Helen Mirren presta il volto alla vedova, con un’interpretazione fatta di piccoli gesti e di sguardi consapevoli. Jason Clarke, nei panni dello psichiatra di turno, quasi sparisce davanti a lei. Il talento dell’attrice non si mette in discussione, come ci aveva insegnato The Queen, ma ciò che più sorprende è che a settantadue anni abbia ancora voglia di mettersi in gioco, di sperimentare nuovi generi. La vedova Winchester è il suo primo horror, ma purtroppo lei è l’unico buon motivo per pagare il prezzo del biglietto.
Il film non aggiunge nulla al genere e, se non fosse per la produzione hollywoodiana, si candiderebbe per essere uno dei tanti brividi da cassetta. Ancora una volta, l’orrore passa attraverso le porte che cigolano, i corridoi poco illuminati e i mostri che si nascondono sotto il letto. All’appello non può mancare anche la figura del bambino posseduto, un evergreen che strizza l’occhio al pubblico e non aggiunge nulla alla storia.

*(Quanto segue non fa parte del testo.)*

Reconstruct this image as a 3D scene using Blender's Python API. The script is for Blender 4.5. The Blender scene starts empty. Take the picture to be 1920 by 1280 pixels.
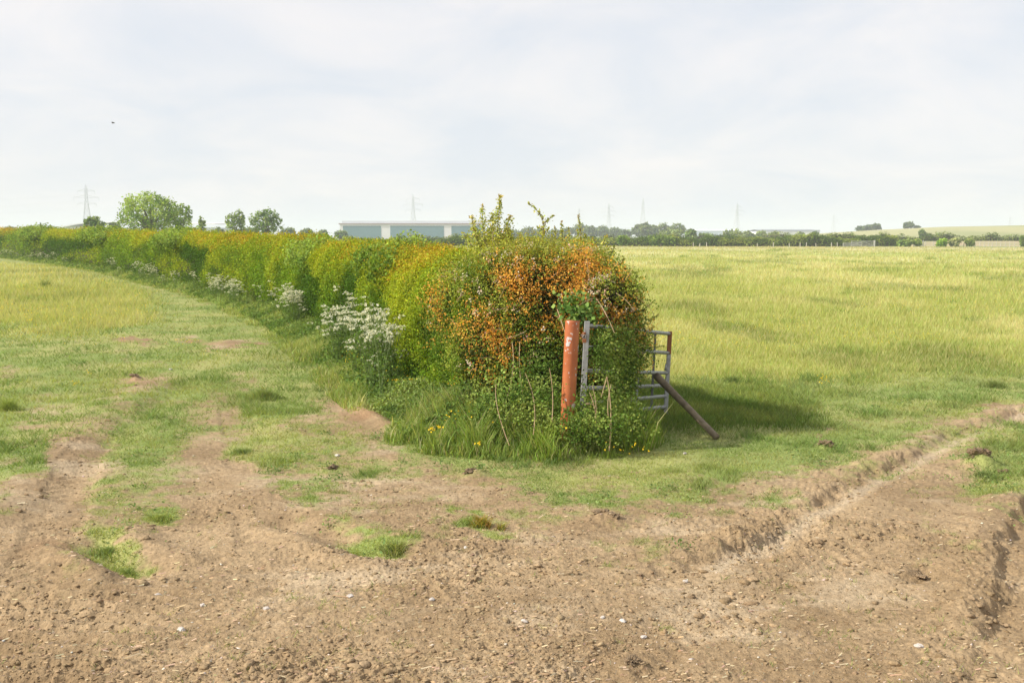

La critica a una società fondata sulle armi è appena accennata, e l’aura di mistero che avvolge Winchester House rischia di svanire già nella prima mezz’ora. Gli operai lavorano giorno e notte per ampliare la dimora, per continuare a costruire all’apparenza senza alcun progetto. Potrebbe essere la metafora di un mondo che non riesce a fermarsi, che fugge dal passato per divorare il presente, ma la macchina da presa indugia sull’artificio, sugli effetti speciali e sui visi sanguinolenti di chi in vita, ha ricevuto troppe pallottole e poco affetto.
I fratelli Spierig avevano convinto con Predestination, un film di grande impatto sulla circolarità del tempo, ma poi erano tornati alla tanto amata ultraviolenza con Saw Legacy. Il finale di Daybreakers – L’ultimo vampiro era un trionfo di arti mozzati e trovate di pessimo gusto, come anche l’invasione zombie – aliena di Undead. Qui Michael e Peter Spierig non riescono a replicare l’ottima regia di Predestination e si salvano in corner solo con una “spiritata” grande attrice.